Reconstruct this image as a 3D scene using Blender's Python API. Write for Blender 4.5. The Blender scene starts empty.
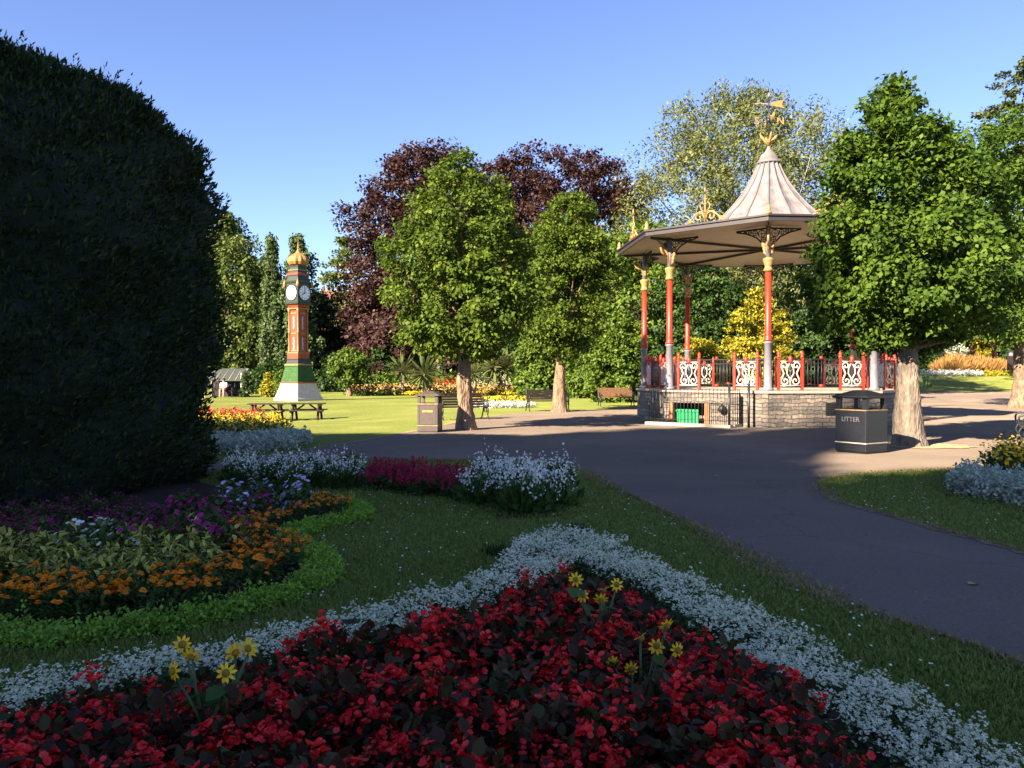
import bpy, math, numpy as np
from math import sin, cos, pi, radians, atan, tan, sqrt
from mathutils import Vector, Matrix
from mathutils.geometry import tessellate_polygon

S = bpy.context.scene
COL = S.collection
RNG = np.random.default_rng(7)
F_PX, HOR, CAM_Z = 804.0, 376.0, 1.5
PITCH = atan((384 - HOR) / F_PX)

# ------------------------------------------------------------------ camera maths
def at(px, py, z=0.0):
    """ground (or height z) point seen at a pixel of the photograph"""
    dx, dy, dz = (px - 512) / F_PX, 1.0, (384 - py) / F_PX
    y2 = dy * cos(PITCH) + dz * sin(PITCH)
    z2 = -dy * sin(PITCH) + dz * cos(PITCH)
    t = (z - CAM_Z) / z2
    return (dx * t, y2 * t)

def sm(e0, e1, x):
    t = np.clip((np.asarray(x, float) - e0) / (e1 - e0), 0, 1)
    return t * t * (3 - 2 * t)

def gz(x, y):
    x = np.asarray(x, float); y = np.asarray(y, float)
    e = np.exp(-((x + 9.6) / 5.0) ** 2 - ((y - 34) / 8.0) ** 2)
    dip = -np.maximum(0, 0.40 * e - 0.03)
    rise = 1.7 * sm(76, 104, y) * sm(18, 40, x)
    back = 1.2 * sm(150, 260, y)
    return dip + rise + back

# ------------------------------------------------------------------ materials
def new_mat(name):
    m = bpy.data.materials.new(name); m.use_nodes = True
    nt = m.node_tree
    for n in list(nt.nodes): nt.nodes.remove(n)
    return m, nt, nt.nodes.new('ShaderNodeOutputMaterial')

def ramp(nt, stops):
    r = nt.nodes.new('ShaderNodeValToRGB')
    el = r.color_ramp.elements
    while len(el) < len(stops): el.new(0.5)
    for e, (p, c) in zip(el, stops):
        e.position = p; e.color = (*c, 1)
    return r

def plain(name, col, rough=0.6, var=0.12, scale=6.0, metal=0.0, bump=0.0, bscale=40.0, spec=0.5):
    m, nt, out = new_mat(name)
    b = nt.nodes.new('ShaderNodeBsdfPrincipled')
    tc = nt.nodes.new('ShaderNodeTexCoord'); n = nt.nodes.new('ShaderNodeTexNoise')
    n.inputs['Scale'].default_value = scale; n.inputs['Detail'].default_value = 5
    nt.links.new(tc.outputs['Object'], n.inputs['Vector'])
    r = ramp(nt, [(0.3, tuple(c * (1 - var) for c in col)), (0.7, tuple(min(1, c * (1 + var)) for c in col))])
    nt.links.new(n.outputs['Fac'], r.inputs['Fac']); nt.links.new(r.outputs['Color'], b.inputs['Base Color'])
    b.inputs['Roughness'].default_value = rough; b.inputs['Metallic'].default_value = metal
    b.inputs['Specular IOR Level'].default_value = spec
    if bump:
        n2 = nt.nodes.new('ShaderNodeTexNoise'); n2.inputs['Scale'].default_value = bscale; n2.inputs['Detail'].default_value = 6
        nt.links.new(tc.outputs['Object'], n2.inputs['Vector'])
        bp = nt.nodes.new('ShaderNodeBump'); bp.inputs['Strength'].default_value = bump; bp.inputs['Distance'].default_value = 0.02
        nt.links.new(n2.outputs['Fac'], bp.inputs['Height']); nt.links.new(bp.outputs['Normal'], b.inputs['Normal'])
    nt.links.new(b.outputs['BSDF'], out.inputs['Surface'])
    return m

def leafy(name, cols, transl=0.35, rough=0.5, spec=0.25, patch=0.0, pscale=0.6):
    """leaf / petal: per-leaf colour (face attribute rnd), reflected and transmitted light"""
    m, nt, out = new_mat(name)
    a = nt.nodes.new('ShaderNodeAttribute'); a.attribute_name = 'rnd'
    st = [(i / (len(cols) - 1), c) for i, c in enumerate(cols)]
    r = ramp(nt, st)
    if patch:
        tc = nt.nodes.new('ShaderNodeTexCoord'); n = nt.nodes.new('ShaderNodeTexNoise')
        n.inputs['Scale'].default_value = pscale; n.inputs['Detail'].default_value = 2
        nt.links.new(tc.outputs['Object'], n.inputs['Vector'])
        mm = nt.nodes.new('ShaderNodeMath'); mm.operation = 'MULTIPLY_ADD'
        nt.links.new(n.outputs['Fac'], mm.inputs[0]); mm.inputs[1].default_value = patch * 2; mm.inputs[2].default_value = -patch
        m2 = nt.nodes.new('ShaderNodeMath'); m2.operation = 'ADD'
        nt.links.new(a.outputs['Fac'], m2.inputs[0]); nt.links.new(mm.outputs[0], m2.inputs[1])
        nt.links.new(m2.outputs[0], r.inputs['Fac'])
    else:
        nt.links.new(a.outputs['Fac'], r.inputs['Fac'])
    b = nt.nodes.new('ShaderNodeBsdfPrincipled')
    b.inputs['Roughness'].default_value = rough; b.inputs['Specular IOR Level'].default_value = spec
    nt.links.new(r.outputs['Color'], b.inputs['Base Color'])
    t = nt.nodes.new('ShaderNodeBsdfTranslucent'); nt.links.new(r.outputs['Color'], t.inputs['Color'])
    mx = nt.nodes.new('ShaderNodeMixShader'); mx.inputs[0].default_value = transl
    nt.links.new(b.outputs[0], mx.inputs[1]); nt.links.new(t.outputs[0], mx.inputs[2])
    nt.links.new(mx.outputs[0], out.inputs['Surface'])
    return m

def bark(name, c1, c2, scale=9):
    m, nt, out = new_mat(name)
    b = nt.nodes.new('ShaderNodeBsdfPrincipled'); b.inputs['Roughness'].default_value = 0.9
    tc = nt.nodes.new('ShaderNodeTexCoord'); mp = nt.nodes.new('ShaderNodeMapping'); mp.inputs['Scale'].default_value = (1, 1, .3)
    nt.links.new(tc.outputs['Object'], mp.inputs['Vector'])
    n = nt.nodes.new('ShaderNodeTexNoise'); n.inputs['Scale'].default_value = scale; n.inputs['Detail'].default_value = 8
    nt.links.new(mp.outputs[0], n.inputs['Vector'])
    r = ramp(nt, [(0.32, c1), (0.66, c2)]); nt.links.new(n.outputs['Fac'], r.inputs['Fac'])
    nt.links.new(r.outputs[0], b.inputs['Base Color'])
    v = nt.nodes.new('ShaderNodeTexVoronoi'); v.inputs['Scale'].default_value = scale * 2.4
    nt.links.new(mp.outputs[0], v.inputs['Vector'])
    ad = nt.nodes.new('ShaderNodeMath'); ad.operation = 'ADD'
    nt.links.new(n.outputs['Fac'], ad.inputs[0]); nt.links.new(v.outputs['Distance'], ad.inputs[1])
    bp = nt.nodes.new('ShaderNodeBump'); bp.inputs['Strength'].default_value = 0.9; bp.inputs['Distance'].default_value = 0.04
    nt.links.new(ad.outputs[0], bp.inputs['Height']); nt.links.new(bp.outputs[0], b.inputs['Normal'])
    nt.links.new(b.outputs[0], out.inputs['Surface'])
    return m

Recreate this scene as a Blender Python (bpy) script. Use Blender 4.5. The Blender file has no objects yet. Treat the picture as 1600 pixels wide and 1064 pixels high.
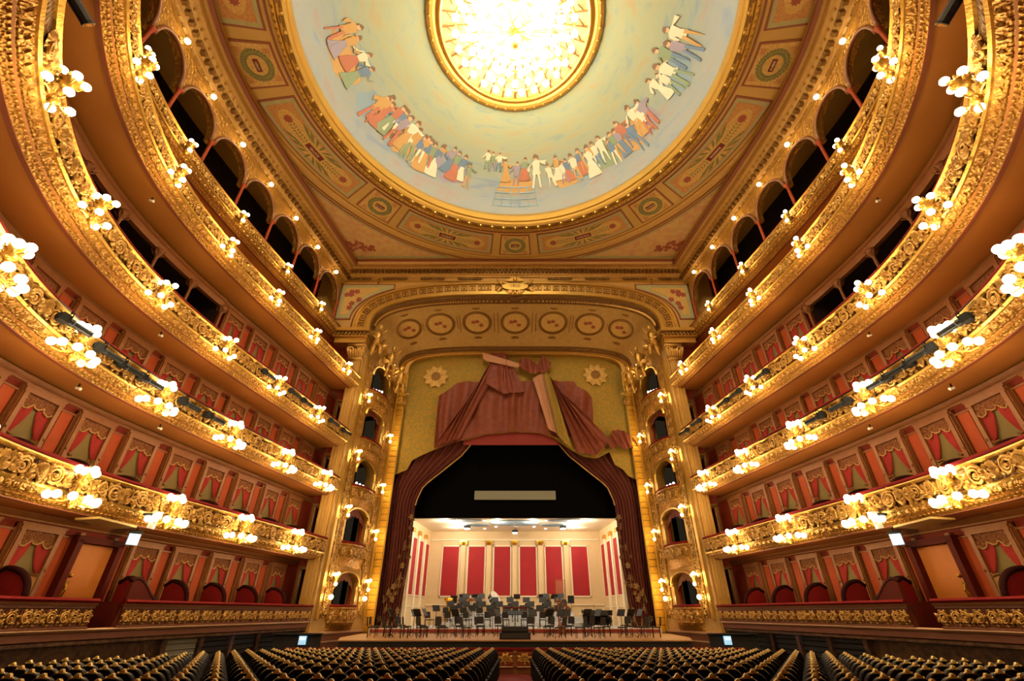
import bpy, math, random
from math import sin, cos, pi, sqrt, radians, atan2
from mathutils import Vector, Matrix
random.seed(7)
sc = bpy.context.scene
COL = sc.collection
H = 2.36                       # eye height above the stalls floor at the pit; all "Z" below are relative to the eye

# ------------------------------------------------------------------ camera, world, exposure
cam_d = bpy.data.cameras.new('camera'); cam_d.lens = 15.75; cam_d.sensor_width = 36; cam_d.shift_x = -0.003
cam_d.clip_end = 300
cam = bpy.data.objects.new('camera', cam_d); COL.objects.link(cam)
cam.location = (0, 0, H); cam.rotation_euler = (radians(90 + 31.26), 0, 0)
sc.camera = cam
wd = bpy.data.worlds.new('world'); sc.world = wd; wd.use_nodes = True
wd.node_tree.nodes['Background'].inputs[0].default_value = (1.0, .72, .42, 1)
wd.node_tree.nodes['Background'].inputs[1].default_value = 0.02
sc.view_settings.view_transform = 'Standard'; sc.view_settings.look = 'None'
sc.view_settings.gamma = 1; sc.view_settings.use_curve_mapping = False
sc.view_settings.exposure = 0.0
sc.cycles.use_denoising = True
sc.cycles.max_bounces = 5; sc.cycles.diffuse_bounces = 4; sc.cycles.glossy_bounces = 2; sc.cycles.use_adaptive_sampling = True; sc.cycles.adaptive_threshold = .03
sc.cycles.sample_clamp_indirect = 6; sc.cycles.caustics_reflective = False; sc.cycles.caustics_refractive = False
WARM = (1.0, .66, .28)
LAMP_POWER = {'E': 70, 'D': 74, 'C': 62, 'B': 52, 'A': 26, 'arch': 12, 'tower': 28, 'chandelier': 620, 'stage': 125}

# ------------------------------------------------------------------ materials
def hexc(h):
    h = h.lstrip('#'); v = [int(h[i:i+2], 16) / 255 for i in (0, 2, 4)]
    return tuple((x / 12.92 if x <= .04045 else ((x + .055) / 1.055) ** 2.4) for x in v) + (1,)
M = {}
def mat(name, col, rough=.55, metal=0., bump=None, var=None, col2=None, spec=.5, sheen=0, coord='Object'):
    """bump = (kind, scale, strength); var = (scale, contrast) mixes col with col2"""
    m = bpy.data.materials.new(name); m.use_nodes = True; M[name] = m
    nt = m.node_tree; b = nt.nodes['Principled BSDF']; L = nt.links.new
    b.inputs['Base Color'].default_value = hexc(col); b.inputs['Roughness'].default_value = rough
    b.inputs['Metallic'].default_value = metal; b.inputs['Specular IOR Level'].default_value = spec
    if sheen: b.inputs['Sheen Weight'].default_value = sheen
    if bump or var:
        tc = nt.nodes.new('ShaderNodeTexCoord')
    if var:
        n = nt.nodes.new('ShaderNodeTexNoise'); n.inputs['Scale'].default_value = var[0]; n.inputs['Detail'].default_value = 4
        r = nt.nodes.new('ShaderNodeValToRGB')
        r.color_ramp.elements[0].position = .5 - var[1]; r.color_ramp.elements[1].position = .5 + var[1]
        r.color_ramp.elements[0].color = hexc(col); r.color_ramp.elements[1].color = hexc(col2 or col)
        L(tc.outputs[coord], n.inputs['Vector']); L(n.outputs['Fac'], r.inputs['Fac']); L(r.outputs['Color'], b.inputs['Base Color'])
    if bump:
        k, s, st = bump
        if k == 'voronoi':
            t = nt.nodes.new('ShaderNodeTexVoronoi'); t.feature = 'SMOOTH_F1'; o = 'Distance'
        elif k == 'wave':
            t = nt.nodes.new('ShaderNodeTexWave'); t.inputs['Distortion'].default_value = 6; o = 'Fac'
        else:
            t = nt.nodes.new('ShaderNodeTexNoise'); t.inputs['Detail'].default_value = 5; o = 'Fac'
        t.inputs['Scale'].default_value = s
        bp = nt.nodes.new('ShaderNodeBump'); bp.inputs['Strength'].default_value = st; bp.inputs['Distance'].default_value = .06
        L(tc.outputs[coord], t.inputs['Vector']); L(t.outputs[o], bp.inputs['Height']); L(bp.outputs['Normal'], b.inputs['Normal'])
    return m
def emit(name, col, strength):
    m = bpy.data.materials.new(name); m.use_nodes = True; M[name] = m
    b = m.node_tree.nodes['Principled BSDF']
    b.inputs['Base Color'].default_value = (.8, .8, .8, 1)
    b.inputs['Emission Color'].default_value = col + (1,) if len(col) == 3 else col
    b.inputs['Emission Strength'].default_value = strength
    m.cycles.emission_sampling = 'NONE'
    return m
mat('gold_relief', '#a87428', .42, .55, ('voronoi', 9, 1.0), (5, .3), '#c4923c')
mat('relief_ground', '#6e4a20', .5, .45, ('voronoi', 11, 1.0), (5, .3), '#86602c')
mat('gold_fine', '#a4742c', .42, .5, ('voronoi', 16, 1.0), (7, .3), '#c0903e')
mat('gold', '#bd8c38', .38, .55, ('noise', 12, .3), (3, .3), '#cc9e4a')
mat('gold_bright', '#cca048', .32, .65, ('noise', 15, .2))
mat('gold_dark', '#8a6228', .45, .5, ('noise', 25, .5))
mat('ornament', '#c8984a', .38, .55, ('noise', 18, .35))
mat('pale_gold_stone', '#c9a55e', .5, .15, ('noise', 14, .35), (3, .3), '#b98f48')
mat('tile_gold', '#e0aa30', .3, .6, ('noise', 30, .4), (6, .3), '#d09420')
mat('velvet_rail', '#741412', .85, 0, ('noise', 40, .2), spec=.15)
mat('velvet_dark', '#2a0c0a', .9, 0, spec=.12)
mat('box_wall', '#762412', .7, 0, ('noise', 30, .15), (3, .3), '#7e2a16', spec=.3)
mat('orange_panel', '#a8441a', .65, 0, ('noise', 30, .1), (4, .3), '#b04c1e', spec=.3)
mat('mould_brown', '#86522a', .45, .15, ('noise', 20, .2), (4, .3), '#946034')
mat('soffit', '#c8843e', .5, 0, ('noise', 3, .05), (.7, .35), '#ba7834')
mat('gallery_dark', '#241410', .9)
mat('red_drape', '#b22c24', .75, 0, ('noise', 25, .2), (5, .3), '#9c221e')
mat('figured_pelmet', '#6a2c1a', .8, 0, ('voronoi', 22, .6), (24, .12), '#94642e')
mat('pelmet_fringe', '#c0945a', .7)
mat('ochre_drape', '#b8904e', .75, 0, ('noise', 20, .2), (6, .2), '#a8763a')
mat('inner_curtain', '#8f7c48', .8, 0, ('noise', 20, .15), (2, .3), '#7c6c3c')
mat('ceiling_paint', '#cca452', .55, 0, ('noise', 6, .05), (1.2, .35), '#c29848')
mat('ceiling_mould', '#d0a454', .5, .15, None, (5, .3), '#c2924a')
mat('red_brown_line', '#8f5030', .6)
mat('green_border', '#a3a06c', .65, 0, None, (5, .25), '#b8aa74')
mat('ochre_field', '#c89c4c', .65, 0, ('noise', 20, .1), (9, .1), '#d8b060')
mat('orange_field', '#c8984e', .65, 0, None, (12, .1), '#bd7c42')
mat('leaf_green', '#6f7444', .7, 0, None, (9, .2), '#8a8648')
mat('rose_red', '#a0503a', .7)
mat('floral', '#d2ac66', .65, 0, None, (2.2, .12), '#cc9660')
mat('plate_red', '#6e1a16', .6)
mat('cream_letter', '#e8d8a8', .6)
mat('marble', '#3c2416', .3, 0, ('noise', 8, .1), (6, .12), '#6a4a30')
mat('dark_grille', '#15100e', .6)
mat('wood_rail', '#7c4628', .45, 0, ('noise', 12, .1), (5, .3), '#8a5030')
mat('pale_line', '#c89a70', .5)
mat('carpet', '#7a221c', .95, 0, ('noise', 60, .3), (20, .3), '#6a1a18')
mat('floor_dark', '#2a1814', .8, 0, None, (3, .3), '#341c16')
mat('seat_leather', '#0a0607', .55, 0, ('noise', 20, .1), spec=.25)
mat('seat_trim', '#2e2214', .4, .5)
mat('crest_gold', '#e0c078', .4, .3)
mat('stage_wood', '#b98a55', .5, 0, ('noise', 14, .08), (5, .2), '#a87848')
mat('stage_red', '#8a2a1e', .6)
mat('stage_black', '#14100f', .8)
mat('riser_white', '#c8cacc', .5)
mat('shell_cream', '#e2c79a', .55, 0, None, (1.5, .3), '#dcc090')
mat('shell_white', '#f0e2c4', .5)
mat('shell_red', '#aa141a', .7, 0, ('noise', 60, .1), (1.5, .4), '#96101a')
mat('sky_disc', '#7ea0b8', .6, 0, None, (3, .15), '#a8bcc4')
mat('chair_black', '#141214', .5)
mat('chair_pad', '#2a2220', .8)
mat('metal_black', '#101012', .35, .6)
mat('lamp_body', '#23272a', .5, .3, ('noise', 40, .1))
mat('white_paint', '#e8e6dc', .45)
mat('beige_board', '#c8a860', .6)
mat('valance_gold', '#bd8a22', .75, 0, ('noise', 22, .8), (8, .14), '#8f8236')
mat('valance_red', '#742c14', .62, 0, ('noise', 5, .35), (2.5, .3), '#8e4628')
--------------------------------
### [SHORT PROBLEM]
Up to and including the line with "return dip + rise + back", copy the data above from its first line. Skip pictures.

### [THE REPLY]
Reconstruct this image as a 3D scene using Blender's Python API. Write for Blender 4.5. The Blender scene starts empty.
import bpy, math, numpy as np
from math import sin, cos, pi, radians, atan, tan, sqrt
from mathutils import Vector, Matrix
from mathutils.geometry import tessellate_polygon

S = bpy.context.scene
COL = S.collection
RNG = np.random.default_rng(7)
F_PX, HOR, CAM_Z = 804.0, 376.0, 1.5
PITCH = atan((384 - HOR) / F_PX)

# ------------------------------------------------------------------ camera maths
def at(px, py, z=0.0):
    """ground (or height z) point seen at a pixel of the photograph"""
    dx, dy, dz = (px - 512) / F_PX, 1.0, (384 - py) / F_PX
    y2 = dy * cos(PITCH) + dz * sin(PITCH)
    z2 = -dy * sin(PITCH) + dz * cos(PITCH)
    t = (z - CAM_Z) / z2
    return (dx * t, y2 * t)

def sm(e0, e1, x):
    t = np.clip((np.asarray(x, float) - e0) / (e1 - e0), 0, 1)
    return t * t * (3 - 2 * t)

def gz(x, y):
    x = np.asarray(x, float); y = np.asarray(y, float)
    e = np.exp(-((x + 9.6) / 5.0) ** 2 - ((y - 34) / 8.0) ** 2)
    dip = -np.maximum(0, 0.40 * e - 0.03)
    rise = 1.7 * sm(76, 104, y) * sm(18, 40, x)
    back = 1.2 * sm(150, 260, y)
    return dip + rise + back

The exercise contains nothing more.